Le lien effectué par l'opinion publique entre immigration et identité nationale  :  sous l'impulsion du Front National, la question de l'identité nationale traverse tous les courants de l'opinion, à partir de 1983-84. Deux France s'opposent alors  :  celle de l'ouverture et celle du repli identitaire. Trois débats qui ont plutôt évolué dans un sens restrictif, illustrent cette passion autour de l'identité nationale  :  le débat sur le droit de vote des immigrés (à partir de 1981), non encore réglé ; le débat sur la nationalité (à partir de 1985-86 et jusqu'à la réforme de 1993) ; le débat sur la laïcité (depuis l'affaire du foulard en 1989).

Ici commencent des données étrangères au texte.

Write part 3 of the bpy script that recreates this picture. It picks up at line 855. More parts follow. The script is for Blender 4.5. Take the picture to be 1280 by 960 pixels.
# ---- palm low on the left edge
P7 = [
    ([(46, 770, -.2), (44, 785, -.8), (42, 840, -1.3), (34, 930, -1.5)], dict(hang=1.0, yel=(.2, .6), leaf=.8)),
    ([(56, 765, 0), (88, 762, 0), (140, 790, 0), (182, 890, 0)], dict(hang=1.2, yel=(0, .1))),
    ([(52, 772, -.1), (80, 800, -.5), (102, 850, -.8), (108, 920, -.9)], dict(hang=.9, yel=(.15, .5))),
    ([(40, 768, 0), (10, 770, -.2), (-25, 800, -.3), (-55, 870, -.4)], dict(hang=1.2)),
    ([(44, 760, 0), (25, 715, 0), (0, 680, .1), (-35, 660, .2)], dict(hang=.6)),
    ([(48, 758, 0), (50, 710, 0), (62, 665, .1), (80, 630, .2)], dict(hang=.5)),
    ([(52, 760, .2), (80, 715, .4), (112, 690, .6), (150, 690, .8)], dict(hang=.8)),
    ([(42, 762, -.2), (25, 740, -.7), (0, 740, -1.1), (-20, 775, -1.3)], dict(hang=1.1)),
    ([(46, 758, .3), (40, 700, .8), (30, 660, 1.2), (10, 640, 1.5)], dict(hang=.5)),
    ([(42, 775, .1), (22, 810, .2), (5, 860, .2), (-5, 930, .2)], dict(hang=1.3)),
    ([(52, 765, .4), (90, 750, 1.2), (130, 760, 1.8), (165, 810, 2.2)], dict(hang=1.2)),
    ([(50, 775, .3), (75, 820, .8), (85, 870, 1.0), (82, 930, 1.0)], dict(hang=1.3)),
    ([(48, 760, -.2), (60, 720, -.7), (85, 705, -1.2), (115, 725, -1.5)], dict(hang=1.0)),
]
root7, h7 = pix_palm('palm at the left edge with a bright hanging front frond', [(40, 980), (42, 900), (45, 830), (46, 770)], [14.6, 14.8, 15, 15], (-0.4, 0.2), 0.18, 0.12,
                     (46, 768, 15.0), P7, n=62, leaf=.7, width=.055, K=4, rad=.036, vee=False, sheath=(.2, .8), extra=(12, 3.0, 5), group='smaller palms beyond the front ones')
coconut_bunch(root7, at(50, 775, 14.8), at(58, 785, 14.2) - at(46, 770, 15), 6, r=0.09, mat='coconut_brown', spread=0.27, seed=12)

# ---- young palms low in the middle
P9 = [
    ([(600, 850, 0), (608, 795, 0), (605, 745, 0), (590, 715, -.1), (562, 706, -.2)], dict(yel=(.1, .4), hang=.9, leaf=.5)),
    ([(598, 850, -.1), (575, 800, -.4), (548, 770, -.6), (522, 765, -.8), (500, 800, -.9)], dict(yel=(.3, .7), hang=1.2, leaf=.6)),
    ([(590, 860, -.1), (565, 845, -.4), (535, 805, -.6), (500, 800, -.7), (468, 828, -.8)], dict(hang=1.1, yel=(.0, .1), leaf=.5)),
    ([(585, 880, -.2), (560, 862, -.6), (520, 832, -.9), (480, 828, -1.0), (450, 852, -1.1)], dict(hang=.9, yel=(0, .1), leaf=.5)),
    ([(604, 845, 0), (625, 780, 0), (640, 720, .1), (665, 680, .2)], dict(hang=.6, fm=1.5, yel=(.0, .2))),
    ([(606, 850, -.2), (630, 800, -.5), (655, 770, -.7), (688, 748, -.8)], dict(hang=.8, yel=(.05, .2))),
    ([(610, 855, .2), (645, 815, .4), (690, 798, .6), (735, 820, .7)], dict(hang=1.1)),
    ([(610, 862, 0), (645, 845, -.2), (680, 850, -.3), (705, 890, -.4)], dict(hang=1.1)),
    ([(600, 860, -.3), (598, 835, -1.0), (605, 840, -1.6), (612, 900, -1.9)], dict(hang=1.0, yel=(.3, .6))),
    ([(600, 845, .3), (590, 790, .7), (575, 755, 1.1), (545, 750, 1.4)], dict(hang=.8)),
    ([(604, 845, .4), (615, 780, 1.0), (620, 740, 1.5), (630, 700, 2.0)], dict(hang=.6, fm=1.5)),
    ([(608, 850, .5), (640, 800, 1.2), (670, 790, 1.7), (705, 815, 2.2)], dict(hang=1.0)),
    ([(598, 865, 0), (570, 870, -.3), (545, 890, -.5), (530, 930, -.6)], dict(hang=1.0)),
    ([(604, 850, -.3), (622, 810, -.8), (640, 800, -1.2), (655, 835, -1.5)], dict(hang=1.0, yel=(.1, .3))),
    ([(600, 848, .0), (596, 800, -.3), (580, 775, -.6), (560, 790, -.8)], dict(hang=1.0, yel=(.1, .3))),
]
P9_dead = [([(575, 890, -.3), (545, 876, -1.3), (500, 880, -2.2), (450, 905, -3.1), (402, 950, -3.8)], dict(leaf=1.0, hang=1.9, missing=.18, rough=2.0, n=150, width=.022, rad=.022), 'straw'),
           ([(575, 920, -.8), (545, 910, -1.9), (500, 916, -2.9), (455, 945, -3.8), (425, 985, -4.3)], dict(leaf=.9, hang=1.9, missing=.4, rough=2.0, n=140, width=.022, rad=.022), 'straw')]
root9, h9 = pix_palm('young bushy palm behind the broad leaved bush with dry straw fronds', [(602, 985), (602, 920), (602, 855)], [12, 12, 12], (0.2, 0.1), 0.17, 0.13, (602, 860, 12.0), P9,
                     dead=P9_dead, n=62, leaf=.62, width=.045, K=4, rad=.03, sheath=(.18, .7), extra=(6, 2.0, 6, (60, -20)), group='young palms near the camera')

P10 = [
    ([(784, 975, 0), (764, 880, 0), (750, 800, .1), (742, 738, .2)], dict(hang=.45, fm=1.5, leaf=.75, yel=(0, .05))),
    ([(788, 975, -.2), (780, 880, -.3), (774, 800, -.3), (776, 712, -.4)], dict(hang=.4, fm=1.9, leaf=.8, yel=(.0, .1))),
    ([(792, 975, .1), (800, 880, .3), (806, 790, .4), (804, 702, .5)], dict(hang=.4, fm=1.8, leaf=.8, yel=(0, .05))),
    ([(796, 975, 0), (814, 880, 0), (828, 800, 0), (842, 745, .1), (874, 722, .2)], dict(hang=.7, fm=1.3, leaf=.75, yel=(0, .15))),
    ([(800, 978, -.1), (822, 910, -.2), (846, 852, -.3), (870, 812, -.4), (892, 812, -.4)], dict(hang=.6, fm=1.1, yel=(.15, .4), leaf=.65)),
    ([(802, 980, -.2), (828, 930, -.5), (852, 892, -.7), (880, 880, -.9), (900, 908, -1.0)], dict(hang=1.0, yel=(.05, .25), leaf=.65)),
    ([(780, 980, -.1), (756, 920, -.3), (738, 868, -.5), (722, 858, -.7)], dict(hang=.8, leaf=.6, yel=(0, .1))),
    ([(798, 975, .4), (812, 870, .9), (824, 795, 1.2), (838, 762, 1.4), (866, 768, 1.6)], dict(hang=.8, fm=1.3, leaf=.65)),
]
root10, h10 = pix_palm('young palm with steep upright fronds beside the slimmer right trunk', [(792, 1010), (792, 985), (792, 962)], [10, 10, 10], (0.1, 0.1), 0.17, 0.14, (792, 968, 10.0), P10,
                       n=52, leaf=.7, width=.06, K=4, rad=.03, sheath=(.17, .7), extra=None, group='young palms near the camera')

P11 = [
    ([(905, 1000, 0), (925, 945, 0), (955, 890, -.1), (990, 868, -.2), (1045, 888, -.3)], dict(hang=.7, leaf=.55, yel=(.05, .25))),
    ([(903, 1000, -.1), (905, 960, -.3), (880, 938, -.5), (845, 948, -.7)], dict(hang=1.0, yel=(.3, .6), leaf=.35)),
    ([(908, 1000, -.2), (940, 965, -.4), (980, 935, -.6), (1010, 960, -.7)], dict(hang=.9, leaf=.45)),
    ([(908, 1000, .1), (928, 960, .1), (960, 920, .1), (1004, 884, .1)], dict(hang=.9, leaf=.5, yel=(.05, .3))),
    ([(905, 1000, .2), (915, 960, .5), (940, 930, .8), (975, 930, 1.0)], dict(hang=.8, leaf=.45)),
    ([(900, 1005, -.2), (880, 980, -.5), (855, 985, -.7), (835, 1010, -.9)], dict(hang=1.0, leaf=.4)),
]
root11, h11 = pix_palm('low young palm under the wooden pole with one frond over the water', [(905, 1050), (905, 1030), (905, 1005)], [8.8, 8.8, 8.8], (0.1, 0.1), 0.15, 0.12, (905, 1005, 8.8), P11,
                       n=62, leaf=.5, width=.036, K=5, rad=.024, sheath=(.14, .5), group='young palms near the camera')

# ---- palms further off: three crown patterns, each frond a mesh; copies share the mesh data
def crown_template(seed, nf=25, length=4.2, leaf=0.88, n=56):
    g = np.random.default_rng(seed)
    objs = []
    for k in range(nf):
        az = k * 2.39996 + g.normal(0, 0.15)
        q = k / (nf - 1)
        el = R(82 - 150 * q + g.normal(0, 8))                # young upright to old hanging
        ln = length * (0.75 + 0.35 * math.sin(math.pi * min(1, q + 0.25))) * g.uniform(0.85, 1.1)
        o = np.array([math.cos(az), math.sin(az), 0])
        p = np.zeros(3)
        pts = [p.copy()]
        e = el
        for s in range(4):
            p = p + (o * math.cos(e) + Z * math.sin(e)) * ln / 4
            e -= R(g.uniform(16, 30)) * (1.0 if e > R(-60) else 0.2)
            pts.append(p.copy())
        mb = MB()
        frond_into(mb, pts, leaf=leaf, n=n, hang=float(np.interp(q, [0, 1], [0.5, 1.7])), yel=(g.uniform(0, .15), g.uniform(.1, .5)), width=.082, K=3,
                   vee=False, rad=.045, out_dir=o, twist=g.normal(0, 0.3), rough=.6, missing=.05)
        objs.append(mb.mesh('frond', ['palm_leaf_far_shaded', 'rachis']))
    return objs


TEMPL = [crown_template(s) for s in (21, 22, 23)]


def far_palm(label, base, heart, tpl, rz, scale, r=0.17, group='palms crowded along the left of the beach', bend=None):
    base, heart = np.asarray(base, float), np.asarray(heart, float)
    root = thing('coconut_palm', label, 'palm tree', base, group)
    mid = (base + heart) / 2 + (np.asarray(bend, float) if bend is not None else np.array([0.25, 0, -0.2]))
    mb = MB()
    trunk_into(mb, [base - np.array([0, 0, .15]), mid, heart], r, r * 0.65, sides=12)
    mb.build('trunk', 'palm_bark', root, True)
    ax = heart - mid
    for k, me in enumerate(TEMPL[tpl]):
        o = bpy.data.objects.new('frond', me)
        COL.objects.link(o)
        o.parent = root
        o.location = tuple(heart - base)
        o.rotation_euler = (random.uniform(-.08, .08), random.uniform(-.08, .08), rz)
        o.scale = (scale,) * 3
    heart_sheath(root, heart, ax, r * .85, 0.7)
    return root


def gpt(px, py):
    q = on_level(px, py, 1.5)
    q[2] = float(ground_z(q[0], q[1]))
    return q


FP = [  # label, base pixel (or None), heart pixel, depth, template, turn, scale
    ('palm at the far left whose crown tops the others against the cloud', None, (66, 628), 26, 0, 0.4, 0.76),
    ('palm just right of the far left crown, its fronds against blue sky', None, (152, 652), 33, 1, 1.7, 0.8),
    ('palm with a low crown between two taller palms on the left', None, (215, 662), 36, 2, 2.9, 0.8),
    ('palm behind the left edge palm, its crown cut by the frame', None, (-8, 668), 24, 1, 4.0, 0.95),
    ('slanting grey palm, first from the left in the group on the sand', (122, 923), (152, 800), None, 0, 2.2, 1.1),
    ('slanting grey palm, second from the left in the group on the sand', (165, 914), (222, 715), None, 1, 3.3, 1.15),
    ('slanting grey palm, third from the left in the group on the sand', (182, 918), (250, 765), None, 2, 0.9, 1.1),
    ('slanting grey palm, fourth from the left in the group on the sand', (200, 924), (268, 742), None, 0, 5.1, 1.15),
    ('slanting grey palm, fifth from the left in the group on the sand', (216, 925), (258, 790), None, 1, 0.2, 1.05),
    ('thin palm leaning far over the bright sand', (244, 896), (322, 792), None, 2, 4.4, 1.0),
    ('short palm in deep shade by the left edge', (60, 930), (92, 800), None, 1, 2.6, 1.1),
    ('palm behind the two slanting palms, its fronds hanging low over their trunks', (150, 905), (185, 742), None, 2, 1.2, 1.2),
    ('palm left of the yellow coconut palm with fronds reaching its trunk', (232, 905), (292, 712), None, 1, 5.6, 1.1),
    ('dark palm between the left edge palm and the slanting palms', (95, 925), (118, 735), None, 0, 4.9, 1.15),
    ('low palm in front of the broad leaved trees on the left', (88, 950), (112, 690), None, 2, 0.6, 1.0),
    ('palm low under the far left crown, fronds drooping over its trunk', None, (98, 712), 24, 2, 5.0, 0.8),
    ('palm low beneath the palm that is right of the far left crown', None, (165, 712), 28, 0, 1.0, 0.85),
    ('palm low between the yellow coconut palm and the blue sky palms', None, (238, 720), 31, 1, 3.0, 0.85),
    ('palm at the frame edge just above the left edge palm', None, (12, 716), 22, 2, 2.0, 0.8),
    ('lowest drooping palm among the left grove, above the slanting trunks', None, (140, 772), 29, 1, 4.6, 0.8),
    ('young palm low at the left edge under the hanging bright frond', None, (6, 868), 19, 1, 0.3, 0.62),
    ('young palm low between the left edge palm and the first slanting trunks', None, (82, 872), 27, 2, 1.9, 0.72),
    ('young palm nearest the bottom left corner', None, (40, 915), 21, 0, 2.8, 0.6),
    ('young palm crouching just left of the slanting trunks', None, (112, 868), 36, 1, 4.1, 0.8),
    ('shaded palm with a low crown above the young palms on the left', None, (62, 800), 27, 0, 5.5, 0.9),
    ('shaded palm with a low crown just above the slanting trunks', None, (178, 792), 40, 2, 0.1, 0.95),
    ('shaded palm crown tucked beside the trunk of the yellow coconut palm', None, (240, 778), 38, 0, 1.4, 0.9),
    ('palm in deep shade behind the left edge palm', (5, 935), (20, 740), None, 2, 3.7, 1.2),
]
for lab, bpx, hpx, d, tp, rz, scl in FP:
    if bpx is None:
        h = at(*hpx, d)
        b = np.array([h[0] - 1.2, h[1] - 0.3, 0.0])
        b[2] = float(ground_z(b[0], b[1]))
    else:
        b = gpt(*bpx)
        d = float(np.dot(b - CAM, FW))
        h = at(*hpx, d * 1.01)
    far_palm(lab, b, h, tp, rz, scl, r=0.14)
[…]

4) Les fantasmes de l'opinion

L'historien de l'opinion se doit de mettre en lumière les distorsions de jugement, fruits de nombreuses angoisses collectives ou fantasmes. A propos de l'immigration l'étude de plusieurs distorsions s'avère féconde  :  deux fantasmes sont classiques et récurrent sur la question, le nombre (peur de l'invasion et question du seuil de tolérance) et l'insécurité (image de l'immigré délinquant). Le fantasme de la religion, essentiellement l'islam n'apparaît qu'au début des années 80 avec l'évolution de la révolution iranienne, la peur de l'Islam conduisant souvent à l'amalgame immigré- musulman intégriste. Plus sournois est le fantasme du mauvais contact  :  le mélange entre différentes communautés conduirait à des affrontements raciaux, l'idée sous-jacente étant que le contact inter-culturel n'aboutirait qu'au racisme. Fait significatif, l'argumentaire antiraciste du "droit à la différence" a été perverti par l'extrême droite (influencée par les penseurs de la Nouvelle Droite) au milieu des années 1980, à des fins d'exclusion. Enfin, le dernier fantasme, diffusé dans les milieux populaire mais aussi intellectuels, met en exergue le fait que les travailleurs immigrés maghrébins, à la différence des Italiens dans la période précédente, seraient impossible à intégrer dans la société française  :  cet argumentaire a été souvent utilisé dans les années 80 et 90 pour justifier l'exclusion des jeunes issus de l'immigration.

La relation des Français à l'immigration a connu d'importantes évolutions depuis le milieu des années 90  :  un apaisement des tensions est indéniable, un certain optimisme se développe autour de cette question (effet coupe du monde, maturité des médias, intégration bien avancée, productions culturelles métissées, discours politique plus feutré...). La périodisation des mutations de l'opinion publique sur la question des étrangers se dessine alors peu à peu  :  l'immigré ignoré (jusqu'au année 70) puis stigmatisé (années 80 - début 90) puis pris en compte (processus en cours depuis le milieu des années 90).